▶ **Your objective**: Starting with the first line and ending with the line that holds "PI = math.pi", repeat the material exactly.

▶ **Source data**:
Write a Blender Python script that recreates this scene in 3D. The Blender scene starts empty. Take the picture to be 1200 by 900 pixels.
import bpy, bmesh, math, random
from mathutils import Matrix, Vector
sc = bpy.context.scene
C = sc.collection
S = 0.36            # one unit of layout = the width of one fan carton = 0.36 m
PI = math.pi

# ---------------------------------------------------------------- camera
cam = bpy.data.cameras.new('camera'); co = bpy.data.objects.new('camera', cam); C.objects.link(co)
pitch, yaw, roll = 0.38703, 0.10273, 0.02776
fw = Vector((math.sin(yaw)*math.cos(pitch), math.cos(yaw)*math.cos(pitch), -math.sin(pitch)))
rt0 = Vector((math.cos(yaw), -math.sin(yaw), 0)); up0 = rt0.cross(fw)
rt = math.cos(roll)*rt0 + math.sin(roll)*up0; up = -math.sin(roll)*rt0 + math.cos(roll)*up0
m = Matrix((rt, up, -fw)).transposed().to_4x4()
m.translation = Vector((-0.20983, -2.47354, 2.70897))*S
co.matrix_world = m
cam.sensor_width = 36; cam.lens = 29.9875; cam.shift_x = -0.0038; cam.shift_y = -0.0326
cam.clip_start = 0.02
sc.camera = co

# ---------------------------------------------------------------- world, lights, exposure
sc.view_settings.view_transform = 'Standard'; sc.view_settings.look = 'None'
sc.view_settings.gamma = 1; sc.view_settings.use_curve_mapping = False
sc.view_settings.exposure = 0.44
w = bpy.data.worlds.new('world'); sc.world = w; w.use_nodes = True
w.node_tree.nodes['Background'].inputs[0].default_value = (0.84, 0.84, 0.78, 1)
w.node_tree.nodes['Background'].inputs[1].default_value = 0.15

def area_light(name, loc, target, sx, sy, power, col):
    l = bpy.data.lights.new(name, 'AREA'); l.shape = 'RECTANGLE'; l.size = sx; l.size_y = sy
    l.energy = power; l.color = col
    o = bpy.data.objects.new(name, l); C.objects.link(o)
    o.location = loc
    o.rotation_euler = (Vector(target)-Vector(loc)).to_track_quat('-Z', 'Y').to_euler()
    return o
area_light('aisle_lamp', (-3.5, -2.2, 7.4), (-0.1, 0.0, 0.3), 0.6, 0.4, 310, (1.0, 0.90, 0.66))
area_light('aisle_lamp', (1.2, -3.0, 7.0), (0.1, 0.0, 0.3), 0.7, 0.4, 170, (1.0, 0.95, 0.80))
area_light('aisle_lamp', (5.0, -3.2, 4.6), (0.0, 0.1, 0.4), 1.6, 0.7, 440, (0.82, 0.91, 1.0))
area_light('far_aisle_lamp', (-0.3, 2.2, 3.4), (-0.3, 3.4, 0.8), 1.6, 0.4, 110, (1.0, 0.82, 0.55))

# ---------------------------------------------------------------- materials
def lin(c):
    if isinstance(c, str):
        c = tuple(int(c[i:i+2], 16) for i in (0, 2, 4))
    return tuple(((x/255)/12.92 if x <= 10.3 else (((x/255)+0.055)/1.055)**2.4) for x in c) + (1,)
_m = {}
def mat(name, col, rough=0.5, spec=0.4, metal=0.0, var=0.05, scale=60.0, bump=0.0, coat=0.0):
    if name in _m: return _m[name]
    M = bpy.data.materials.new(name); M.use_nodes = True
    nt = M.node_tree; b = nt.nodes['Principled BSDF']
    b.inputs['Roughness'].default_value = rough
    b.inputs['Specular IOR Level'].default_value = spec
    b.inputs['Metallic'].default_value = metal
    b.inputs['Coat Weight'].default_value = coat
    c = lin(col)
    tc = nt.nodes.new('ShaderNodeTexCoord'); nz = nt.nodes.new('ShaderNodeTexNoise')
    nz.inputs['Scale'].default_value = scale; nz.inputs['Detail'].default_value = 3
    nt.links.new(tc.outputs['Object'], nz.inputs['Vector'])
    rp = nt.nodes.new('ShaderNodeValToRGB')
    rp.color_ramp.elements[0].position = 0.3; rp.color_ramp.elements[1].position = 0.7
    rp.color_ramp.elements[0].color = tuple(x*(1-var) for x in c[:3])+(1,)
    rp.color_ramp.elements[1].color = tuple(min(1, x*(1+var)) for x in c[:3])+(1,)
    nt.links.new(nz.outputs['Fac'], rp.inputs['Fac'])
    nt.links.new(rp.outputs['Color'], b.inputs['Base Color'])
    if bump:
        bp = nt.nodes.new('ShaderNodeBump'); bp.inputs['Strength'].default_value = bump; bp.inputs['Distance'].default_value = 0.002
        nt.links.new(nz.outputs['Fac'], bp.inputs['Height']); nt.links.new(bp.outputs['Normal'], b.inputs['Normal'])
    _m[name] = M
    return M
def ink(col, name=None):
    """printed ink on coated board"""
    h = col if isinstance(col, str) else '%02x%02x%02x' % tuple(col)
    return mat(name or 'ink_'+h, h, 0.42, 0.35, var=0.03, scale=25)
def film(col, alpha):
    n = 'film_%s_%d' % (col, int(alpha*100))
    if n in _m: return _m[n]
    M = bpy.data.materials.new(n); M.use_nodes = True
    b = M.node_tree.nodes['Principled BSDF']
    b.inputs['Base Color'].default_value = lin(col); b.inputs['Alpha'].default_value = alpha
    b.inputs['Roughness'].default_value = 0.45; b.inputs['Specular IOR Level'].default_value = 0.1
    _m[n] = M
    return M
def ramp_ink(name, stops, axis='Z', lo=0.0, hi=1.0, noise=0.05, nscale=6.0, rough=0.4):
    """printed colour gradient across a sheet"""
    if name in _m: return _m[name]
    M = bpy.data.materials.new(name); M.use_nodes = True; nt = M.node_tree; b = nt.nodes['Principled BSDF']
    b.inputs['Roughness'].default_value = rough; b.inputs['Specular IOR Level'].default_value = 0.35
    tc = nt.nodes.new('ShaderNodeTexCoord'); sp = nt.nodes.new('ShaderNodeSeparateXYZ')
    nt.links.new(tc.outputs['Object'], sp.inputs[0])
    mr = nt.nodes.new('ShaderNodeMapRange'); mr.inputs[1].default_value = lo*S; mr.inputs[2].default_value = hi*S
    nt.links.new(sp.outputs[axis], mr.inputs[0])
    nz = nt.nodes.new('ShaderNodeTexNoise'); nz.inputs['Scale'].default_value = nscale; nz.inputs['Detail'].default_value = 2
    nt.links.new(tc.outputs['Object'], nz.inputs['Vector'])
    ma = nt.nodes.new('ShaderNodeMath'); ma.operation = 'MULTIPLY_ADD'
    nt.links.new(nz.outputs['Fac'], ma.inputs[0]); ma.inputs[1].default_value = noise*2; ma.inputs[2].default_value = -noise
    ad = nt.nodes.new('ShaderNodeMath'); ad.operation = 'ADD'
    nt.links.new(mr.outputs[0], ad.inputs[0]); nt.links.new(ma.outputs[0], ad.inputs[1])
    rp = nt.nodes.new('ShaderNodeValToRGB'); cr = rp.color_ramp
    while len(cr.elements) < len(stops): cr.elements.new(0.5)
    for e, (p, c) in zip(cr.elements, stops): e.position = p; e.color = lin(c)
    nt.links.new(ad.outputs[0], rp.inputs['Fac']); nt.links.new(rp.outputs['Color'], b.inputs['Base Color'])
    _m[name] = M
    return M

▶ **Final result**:
Write a Blender Python script that recreates this scene in 3D. The Blender scene starts empty. Take the picture to be 1200 by 900 pixels.
import bpy, bmesh, math, random
from mathutils import Matrix, Vector
sc = bpy.context.scene
C = sc.collection
S = 0.36            # one unit of layout = the width of one fan carton = 0.36 m
PI = math.pi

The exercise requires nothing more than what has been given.